Graftwatch Reactivation Urged in Bacolod
By Dolly Yasa BACOLOD CITY — General Alliance of Workers Association (GAWA) Secretary-General Wennie Sancho is calling on anti-corruption advocates and like-minded individuals to push for the reactivation of the People’s Graftwatch in Bacolod City. Sancho said Graftwatch, formerly led by the late Dr. Patricio Tan, made significant strides in fighting graft and corruption in

By Staff Writer
By Dolly Yasa
BACOLOD CITY — General Alliance of Workers Association (GAWA) Secretary-General Wennie Sancho is calling on anti-corruption advocates and like-minded individuals to push for the reactivation of the People’s Graftwatch in Bacolod City.
Sancho said Graftwatch, formerly led by the late Dr. Patricio Tan, made significant strides in fighting graft and corruption in government until 1990.
In a statement provided to the Daily Guardian on Monday, he explained that Graftwatch functioned as a frontline agency, receiving and facilitating requests for assistance, complaints, or reports of corruption. It then referred these cases to the Office of the Ombudsman in the Visayas.
Sancho added that Graftwatch also served as a Corruption Prevention Unit (CPU), increasing community participation by acting as the “eyes and arms” of the Ombudsman in monitoring key government projects and transactions.

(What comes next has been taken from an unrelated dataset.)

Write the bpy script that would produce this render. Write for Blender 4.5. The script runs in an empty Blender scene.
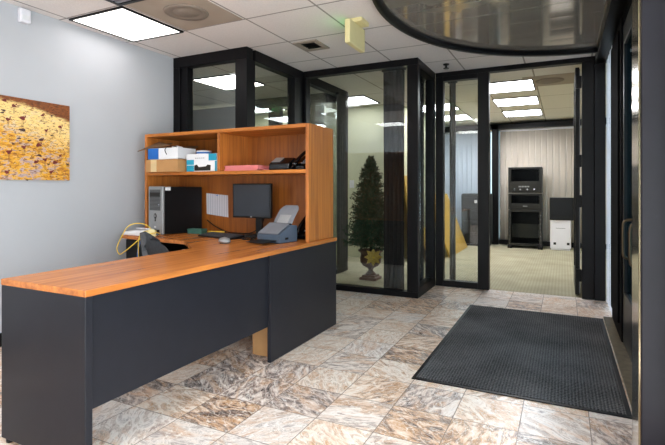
import bpy, bmesh, math, random
from mathutils import Vector, Matrix
random.seed(7)
S = bpy.context.scene
COL = S.collection
R = math.radians

# ------------------------------------------------------------------ camera
cam_d = bpy.data.cameras.new('camera')
cam = bpy.data.objects.new('camera', cam_d); COL.objects.link(cam)
cam.location = (0, 0, 1.15)
cam.rotation_euler = (R(90), 0, R(26.152))
cam_d.sensor_width = 36; cam_d.lens = 36*470.57/665
cam_d.shift_y = -(222.5-188.56)/665
cam_d.clip_start = 0.05
S.camera = cam

# ------------------------------------------------------------------ world, exposure
w = bpy.data.worlds.new('sky'); S.world = w; w.use_nodes = True
wn = w.node_tree; bg = wn.nodes['Background']
_tc = wn.nodes.new('ShaderNodeTexCoord'); _sp = wn.nodes.new('ShaderNodeSeparateXYZ')
_rp = wn.nodes.new('ShaderNodeValToRGB')
wn.links.new(_tc.outputs['Generated'], _sp.inputs[0]); wn.links.new(_sp.outputs['Z'], _rp.inputs[0])
_rp.color_ramp.elements[0].color = (.30, .42, .48, 1); _rp.color_ramp.elements[1].color = (.62, .78, 1.0, 1)
wn.links.new(_rp.outputs[0], bg.inputs[0]); bg.inputs[1].default_value = 3.0
S.view_settings.view_transform = 'Standard'; S.view_settings.look = 'None'
S.view_settings.exposure = 0.93; S.view_settings.gamma = 1.0; S.view_settings.use_curve_mapping = False
def daylight(name, loc, rot, sx, sy, power, col):
    d = bpy.data.lights.new(name, 'AREA'); d.shape = 'RECTANGLE'; d.size = sx; d.size_y = sy; d.energy = power; d.color = col
    o = bpy.data.objects.new(name, d); COL.objects.link(o); o.location = loc; o.rotation_euler = rot; return o
# added area lamps standing in for daylight through the unseen street fronts
daylight('daylight_fill_front', (-.45, -4.45, .95), (R(118), 0, 0), 1.3, 1.9, 42, (.97, .98, 1.0))
daylight('daylight_fill_side', (.85, -1.0, .95), (R(118), 0, R(90)), 5.6, 1.9, 170, (.95, .97, 1.0))
S.cycles.use_denoising = True
S.cycles.max_bounces = 10; S.cycles.diffuse_bounces = 5; S.cycles.transparent_max_bounces = 24
S.cycles.sample_clamp_indirect = 6
LOBBY_E, LOBBY_FILL_E, OFFICE_E, GLASSROOM_E = 2.3, 4.6, 10.0, 9.0     # strengths of the ceiling light panels, added rear ones included

# ------------------------------------------------------------------ helpers
def lin(c):
    return tuple(((v/255)/12.92 if v/255 <= .04045 else ((v/255+.055)/1.055)**2.4) for v in c)
def L4(c, k=1): return tuple(min(1, v*k) for v in lin(c))+(1,)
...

“Corruption is a major obstacle to good governance,” Sancho said.
“It exists on a large scale, from petty bribery to grand corruption,” he lamented.
Sancho noted that the Philippines has a long history of corruption, with embezzlement of public funds, graft, and abuse of power by elected officials being widespread.
“It is widely believed that corruption is the biggest systemic problem in our society. It is part of the system—if not the system itself,” he added.
He warned that a more pressing issue is society’s attitude toward corruption.
“We live in a valueless society where only wealth and power matter, failing to realize that corruption is a dagger pointed at the heart of democracy.”
Sancho described corruption as “a reflection of our collective weakness, the lethargy of a society that wavers between passive indignation and mere indifference.”
“It signifies moral decay in government administration and the perversion of integrity in public service,” he said, calling corruption “a white-collar crime committed to serve private interests.”
Sancho stressed the urgency of reactivating Graftwatch and other corruption prevention units.
“We must act before corruption engulfs us completely, before our values are crushed, and everything is for sale, subjecting the poor and oppressed to further indignities,” he said.